Depuis un demi-siècle, le Gabon et la Guinée équatoriale se disputent les îles Mbanié, Cocotiers et Conga, situées dans la baie de Corisco, dans le Golfe de Guinée. 30 hectares sans intérêt mais entourés d’eaux potentiellement riches en réserves d’hydrocarbures. Les deux pays ont accepté de s’en remettre à la Cour internationale de Justice (CIJ).
Par Ian Hamel
Il n’y a pas eu véritablement de guerre entre le Gabon (2,5 millions d’habitants) et son voisin, la Guinée équatoriale (1,8 millions). Mais les tensions ont été suffisamment fortes en 1972 pour que Libreville installe en permanence sur l’île de Mbanié un détachement de gendarmes gabonais avec pour « mission de défendre la frontière ». Il s’agit d’une petite île sablonneuse située à une dizaine de kilomètres de la terre équato-guinéenne la plus proche, et à une vingtaine de kilomètres des côtes du Gabon. En 2003, une médiation de l’ONU échoue. Mais en 2021, les deux voisins acceptent que la Cour internationale de justice (CIJ), la plus haute juridiction de l’ONU, entame une procédure.
Finalement, le 19 mai 2025, la Cour a conclu que les titres juridiques hérités de la période coloniale plaidaient en faveur de la Guinée équatoriale. Cette décision n’a pas fait la une de la presse internationale, même si les enjeux économiques et énergétiques sont considérables. « Les projets pétroliers proches des côtes des deux pays contiennent 743 millions de barils de gisements de pétrole brut », souligne le Colonel Samuel Kamé-Domguia, Expert en géostratégies disruptives. Pour ce consultant international Senior, en choisissant de soumettre leur litige à La Haye, « les deux États ont fait preuve d’une maturité diplomatique qui contraste avec l’escalade de tension souvent observée dans de telles situations ».

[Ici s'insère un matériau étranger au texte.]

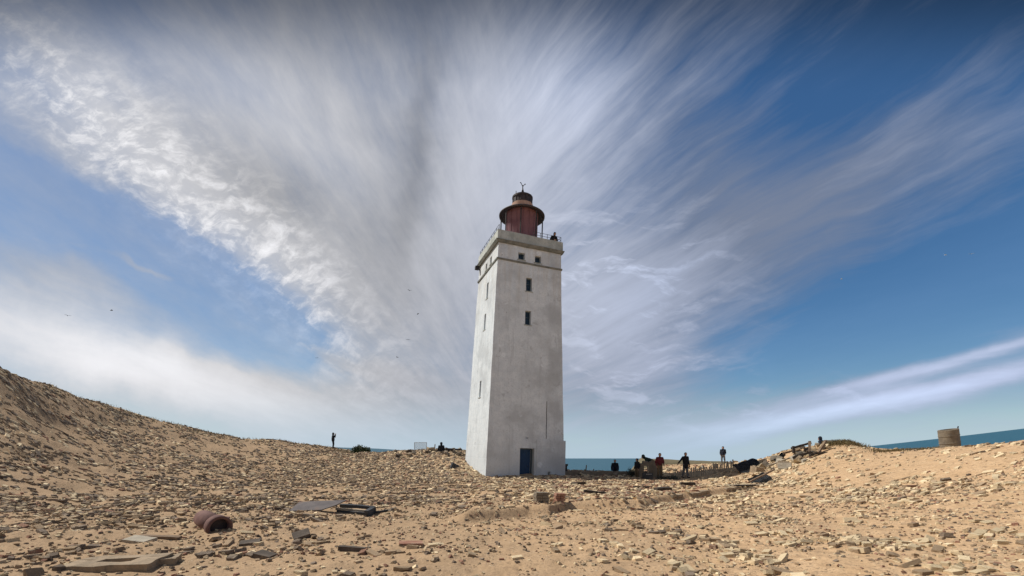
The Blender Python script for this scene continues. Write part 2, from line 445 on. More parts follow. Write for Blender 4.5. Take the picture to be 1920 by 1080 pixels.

Titres juridiques de la période coloniale
Pour le Cofondateur du Cabinet KameDomguia Consulting Group « cette affaire démontre l’importance du recours au droit international pour prévenir l’escalade des conflits en Afrique » (*). Dans son arrêt, la CIJ rappelle qu’il ne lui a pas été demandé de délimiter les frontières terrestre et maritime ni de trancher la question de la souveraineté sur les iles Mbanié/Mbane, Cocotiers/Cocotros et Conga, « mais uniquement de déterminer si les titres juridiques, traités et conventions internationales invoqués par l’une et l’autre des parties font droit dans leurs relations s’agissant du différend qui les oppose ». Finalement, la Cour conclut que les titres juridiques hérités de la période coloniale plaident en faveur de la Guinée équatoriale.
Il s’agit d’une convention spéciale sur la délimitation des possessions françaises et espagnoles en Afrique signée à Paris le 27 juin 1900. Les titres détenus par la France ont été transmis lors de l’indépendance du Gabon le 17 août 1960 et ceux de l’Espagne à la Guinée équatoriale le 12 octobre 1968. Les conséquences pour les deux pays ne sont pas négligeables, comme l’expose Samuel Kamé-Domguia, auteur de la Stratégie Africaine Intégrée pour les Mers et les Océans – horizon 2050 (Stratégie AIM 2050) : « Malabo, déjà un acteur majeur du pétrole en Afrique centrale, voit ses prétentions territoriales confirmées, ce qui pourrait attirer de nouveaux investisseurs ou consolider les partenariats existants ». La Guinée équatoriale peut également s’appuyer sur une extension potentielle de son plateau continental, « ce qui pourrait lui donner accès à de nouvelles zones d’exploration et d’exploitation ». Mauvaise nouvelle en revanche pour le Gabon, qui va devoir « réajuster sa stratégie énergétique » et « réévaluer ses cartes d’exploration et de concession, ce qui pourrait engendrer des pertes financières substantielles à court terme et la nécessité de revoir sa politique d’attraction des investissements dans la zone ».
Dorénavant, les gendarmes gabonais n’auront pu à s’ennuyer sur l’îlot de Mbanié pour défendre la frontière. Et la Guinée équatoriale ne devrait normalement pas être contrainte d’y envoyer à son tour ses carabiniers pour veiller sur ses cocotiers.
(*) « Au-delà des îles : les répercussions géopolitiques et géostratégiques profondes de la décision de la CIJ entre le Gabon et la Guinée équatorial ».